> Recorded data:
--- BEGIN ---

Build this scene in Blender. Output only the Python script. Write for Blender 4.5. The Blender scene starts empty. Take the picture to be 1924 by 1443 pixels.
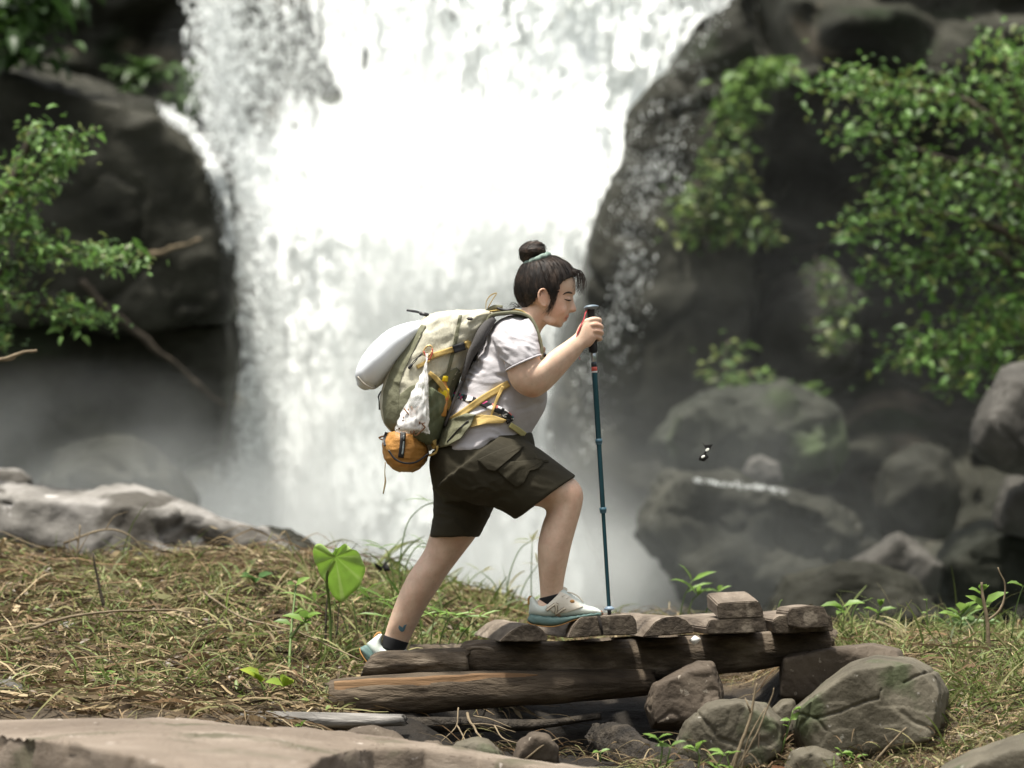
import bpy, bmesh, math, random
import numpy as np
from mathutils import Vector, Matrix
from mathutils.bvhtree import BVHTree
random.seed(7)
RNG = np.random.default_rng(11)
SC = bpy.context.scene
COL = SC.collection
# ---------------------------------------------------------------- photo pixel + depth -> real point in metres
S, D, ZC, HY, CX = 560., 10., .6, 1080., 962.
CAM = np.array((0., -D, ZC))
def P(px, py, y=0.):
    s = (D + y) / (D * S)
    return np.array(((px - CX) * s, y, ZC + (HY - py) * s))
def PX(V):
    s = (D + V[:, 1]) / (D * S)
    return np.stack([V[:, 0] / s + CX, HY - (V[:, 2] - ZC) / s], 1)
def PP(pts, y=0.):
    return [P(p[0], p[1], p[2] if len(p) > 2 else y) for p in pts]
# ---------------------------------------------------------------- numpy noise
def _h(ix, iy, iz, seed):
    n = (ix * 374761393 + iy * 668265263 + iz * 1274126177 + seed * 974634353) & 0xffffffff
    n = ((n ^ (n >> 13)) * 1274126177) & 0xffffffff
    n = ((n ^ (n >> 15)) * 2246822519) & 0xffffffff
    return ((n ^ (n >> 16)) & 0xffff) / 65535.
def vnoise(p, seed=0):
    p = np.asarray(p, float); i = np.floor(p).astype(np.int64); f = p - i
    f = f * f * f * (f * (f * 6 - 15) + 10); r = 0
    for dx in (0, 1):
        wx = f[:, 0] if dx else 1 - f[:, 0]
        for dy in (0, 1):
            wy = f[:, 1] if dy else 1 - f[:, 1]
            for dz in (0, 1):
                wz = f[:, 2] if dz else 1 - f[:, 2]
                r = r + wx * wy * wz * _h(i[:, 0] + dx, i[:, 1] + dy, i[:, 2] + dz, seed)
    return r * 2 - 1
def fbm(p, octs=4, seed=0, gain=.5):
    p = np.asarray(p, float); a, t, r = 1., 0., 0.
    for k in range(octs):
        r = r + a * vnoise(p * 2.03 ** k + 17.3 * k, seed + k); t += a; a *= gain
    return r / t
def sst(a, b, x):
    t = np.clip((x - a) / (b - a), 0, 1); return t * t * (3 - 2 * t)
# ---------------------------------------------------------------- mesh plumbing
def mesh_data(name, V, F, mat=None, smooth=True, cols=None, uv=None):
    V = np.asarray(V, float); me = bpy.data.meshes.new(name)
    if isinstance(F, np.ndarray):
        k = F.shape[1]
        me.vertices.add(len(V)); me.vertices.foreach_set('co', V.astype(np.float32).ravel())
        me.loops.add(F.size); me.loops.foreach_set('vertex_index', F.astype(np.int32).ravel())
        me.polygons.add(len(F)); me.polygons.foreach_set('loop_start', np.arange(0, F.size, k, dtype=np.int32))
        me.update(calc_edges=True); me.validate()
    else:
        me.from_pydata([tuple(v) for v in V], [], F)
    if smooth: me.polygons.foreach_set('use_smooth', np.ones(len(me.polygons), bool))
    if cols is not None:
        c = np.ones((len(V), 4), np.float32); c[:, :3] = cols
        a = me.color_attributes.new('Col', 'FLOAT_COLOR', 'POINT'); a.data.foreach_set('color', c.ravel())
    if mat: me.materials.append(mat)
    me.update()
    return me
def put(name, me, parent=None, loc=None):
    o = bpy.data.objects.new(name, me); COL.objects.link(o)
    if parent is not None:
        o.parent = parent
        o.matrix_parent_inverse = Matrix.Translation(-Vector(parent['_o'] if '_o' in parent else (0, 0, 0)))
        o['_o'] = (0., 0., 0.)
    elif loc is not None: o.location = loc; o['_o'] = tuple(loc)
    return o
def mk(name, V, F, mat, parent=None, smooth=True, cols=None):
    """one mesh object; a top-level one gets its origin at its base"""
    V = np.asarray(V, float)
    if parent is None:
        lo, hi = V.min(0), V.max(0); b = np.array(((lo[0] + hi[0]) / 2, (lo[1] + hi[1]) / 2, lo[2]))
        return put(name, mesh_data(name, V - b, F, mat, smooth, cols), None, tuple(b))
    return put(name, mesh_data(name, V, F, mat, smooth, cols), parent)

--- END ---

> Work instructions: Without the pictures, repeat the listing above exactly.

> Exercise response:
Build this scene in Blender. Output only the Python script. Write for Blender 4.5. The Blender scene starts empty. Take the picture to be 1924 by 1443 pixels.
import bpy, bmesh, math, random
import numpy as np
from mathutils import Vector, Matrix
from mathutils.bvhtree import BVHTree
random.seed(7)
RNG = np.random.default_rng(11)
SC = bpy.context.scene
COL = SC.collection
# ---------------------------------------------------------------- photo pixel + depth -> real point in metres
S, D, ZC, HY, CX = 560., 10., .6, 1080., 962.
CAM = np.array((0., -D, ZC))
def P(px, py, y=0.):
    s = (D + y) / (D * S)
    return np.array(((px - CX) * s, y, ZC + (HY - py) * s))
def PX(V):
    s = (D + V[:, 1]) / (D * S)
    return np.stack([V[:, 0] / s + CX, HY - (V[:, 2] - ZC) / s], 1)
def PP(pts, y=0.):
    return [P(p[0], p[1], p[2] if len(p) > 2 else y) for p in pts]
# ---------------------------------------------------------------- numpy noise
def _h(ix, iy, iz, seed):
    n = (ix * 374761393 + iy * 668265263 + iz * 1274126177 + seed * 974634353) & 0xffffffff
    n = ((n ^ (n >> 13)) * 1274126177) & 0xffffffff
    n = ((n ^ (n >> 15)) * 2246822519) & 0xffffffff
    return ((n ^ (n >> 16)) & 0xffff) / 65535.
def vnoise(p, seed=0):
    p = np.asarray(p, float); i = np.floor(p).astype(np.int64); f = p - i
    f = f * f * f * (f * (f * 6 - 15) + 10); r = 0
    for dx in (0, 1):
        wx = f[:, 0] if dx else 1 - f[:, 0]
        for dy in (0, 1):
            wy = f[:, 1] if dy else 1 - f[:, 1]
            for dz in (0, 1):
                wz = f[:, 2] if dz else 1 - f[:, 2]
                r = r + wx * wy * wz * _h(i[:, 0] + dx, i[:, 1] + dy, i[:, 2] + dz, seed)
    return r * 2 - 1
def fbm(p, octs=4, seed=0, gain=.5):
    p = np.asarray(p, float); a, t, r = 1., 0., 0.
    for k in range(octs):
        r = r + a * vnoise(p * 2.03 ** k + 17.3 * k, seed + k); t += a; a *= gain
    return r / t
def sst(a, b, x):
    t = np.clip((x - a) / (b - a), 0, 1); return t * t * (3 - 2 * t)
# ---------------------------------------------------------------- mesh plumbing
def mesh_data(name, V, F, mat=None, smooth=True, cols=None, uv=None):
    V = np.asarray(V, float); me = bpy.data.meshes.new(name)
    if isinstance(F, np.ndarray):
        k = F.shape[1]
        me.vertices.add(len(V)); me.vertices.foreach_set('co', V.astype(np.float32).ravel())
        me.loops.add(F.size); me.loops.foreach_set('vertex_index', F.astype(np.int32).ravel())
        me.polygons.add(len(F)); me.polygons.foreach_set('loop_start', np.arange(0, F.size, k, dtype=np.int32))
        me.update(calc_edges=True); me.validate()
    else:
        me.from_pydata([tuple(v) for v in V], [], F)
    if smooth: me.polygons.foreach_set('use_smooth', np.ones(len(me.polygons), bool))
    if cols is not None:
        c = np.ones((len(V), 4), np.float32); c[:, :3] = cols
        a = me.color_attributes.new('Col', 'FLOAT_COLOR', 'POINT'); a.data.foreach_set('color', c.ravel())
    if mat: me.materials.append(mat)
    me.update()
    return me
def put(name, me, parent=None, loc=None):
    o = bpy.data.objects.new(name, me); COL.objects.link(o)
    if parent is not None:
        o.parent = parent
        o.matrix_parent_inverse = Matrix.Translation(-Vector(parent['_o'] if '_o' in parent else (0, 0, 0)))
        o['_o'] = (0., 0., 0.)
    elif loc is not None: o.location = loc; o['_o'] = tuple(loc)
    return o
def mk(name, V, F, mat, parent=None, smooth=True, cols=None):
    """one mesh object; a top-level one gets its origin at its base"""
    V = np.asarray(V, float)
    if parent is None:
        lo, hi = V.min(0), V.max(0); b = np.array(((lo[0] + hi[0]) / 2, (lo[1] + hi[1]) / 2, lo[2]))
        return put(name, mesh_data(name, V - b, F, mat, smooth, cols), None, tuple(b))
    return put(name, mesh_data(name, V, F, mat, smooth, cols), parent)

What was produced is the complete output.